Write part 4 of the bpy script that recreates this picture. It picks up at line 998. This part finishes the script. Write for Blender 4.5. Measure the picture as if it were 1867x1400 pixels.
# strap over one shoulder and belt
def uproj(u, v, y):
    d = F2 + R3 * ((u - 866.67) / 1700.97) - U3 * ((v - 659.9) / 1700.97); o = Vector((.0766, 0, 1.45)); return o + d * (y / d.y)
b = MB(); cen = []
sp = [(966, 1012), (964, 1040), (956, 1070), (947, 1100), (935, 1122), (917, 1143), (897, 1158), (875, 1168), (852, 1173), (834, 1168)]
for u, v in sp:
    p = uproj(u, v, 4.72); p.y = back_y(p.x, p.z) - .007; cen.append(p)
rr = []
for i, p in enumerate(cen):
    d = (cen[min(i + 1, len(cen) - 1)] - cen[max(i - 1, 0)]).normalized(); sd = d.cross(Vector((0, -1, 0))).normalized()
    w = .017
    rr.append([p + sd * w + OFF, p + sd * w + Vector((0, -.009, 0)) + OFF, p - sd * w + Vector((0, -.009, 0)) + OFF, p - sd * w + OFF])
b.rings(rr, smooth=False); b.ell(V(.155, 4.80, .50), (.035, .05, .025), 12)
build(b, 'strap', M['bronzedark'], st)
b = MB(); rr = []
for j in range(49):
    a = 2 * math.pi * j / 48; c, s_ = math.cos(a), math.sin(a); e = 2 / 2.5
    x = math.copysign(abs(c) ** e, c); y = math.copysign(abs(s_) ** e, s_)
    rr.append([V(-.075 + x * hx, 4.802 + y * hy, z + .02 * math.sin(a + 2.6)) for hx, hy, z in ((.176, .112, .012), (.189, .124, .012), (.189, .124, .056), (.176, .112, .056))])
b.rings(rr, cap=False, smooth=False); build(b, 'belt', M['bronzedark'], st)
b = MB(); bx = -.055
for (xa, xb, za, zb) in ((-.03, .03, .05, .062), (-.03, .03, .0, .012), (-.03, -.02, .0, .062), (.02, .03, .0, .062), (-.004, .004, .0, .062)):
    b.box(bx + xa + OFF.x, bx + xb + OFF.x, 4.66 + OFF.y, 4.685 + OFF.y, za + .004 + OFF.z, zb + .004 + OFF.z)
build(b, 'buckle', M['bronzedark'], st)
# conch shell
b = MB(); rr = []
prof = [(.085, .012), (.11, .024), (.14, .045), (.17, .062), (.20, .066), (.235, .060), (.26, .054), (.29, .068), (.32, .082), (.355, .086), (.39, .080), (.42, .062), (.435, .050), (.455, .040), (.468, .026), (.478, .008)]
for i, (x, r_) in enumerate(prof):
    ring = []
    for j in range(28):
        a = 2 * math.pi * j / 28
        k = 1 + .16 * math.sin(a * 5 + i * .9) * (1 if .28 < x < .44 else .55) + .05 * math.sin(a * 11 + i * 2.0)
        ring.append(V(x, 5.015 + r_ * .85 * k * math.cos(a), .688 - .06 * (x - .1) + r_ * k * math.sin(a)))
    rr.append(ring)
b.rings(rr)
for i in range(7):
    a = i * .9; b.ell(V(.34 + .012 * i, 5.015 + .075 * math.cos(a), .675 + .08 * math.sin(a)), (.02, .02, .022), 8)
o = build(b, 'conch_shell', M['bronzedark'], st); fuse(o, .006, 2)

## [The exercise]
Reproduce the material above exactly; please quote every line of it.

## [Task result]
Write part 4 of the bpy script that recreates this picture. It picks up at line 998. This part finishes the script. Write for Blender 4.5. Measure the picture as if it were 1867x1400 pixels.
# strap over one shoulder and belt
def uproj(u, v, y):
    d = F2 + R3 * ((u - 866.67) / 1700.97) - U3 * ((v - 659.9) / 1700.97); o = Vector((.0766, 0, 1.45)); return o + d * (y / d.y)
b = MB(); cen = []
sp = [(966, 1012), (964, 1040), (956, 1070), (947, 1100), (935, 1122), (917, 1143), (897, 1158), (875, 1168), (852, 1173), (834, 1168)]
for u, v in sp:
    p = uproj(u, v, 4.72); p.y = back_y(p.x, p.z) - .007; cen.append(p)
rr = []
for i, p in enumerate(cen):
    d = (cen[min(i + 1, len(cen) - 1)] - cen[max(i - 1, 0)]).normalized(); sd = d.cross(Vector((0, -1, 0))).normalized()
    w = .017
    rr.append([p + sd * w + OFF, p + sd * w + Vector((0, -.009, 0)) + OFF, p - sd * w + Vector((0, -.009, 0)) + OFF, p - sd * w + OFF])
b.rings(rr, smooth=False); b.ell(V(.155, 4.80, .50), (.035, .05, .025), 12)
build(b, 'strap', M['bronzedark'], st)
b = MB(); rr = []
for j in range(49):
    a = 2 * math.pi * j / 48; c, s_ = math.cos(a), math.sin(a); e = 2 / 2.5
    x = math.copysign(abs(c) ** e, c); y = math.copysign(abs(s_) ** e, s_)
    rr.append([V(-.075 + x * hx, 4.802 + y * hy, z + .02 * math.sin(a + 2.6)) for hx, hy, z in ((.176, .112, .012), (.189, .124, .012), (.189, .124, .056), (.176, .112, .056))])
b.rings(rr, cap=False, smooth=False); build(b, 'belt', M['bronzedark'], st)
b = MB(); bx = -.055
for (xa, xb, za, zb) in ((-.03, .03, .05, .062), (-.03, .03, .0, .012), (-.03, -.02, .0, .062), (.02, .03, .0, .062), (-.004, .004, .0, .062)):
    b.box(bx + xa + OFF.x, bx + xb + OFF.x, 4.66 + OFF.y, 4.685 + OFF.y, za + .004 + OFF.z, zb + .004 + OFF.z)
build(b, 'buckle', M['bronzedark'], st)
# conch shell
b = MB(); rr = []
prof = [(.085, .012), (.11, .024), (.14, .045), (.17, .062), (.20, .066), (.235, .060), (.26, .054), (.29, .068), (.32, .082), (.355, .086), (.39, .080), (.42, .062), (.435, .050), (.455, .040), (.468, .026), (.478, .008)]
for i, (x, r_) in enumerate(prof):
    ring = []
    for j in range(28):
        a = 2 * math.pi * j / 28
        k = 1 + .16 * math.sin(a * 5 + i * .9) * (1 if .28 < x < .44 else .55) + .05 * math.sin(a * 11 + i * 2.0)
        ring.append(V(x, 5.015 + r_ * .85 * k * math.cos(a), .688 - .06 * (x - .1) + r_ * k * math.sin(a)))
    rr.append(ring)
b.rings(rr)
for i in range(7):
    a = i * .9; b.ell(V(.34 + .012 * i, 5.015 + .075 * math.cos(a), .675 + .08 * math.sin(a)), (.02, .02, .022), 8)
o = build(b, 'conch_shell', M['bronzedark'], st); fuse(o, .006, 2)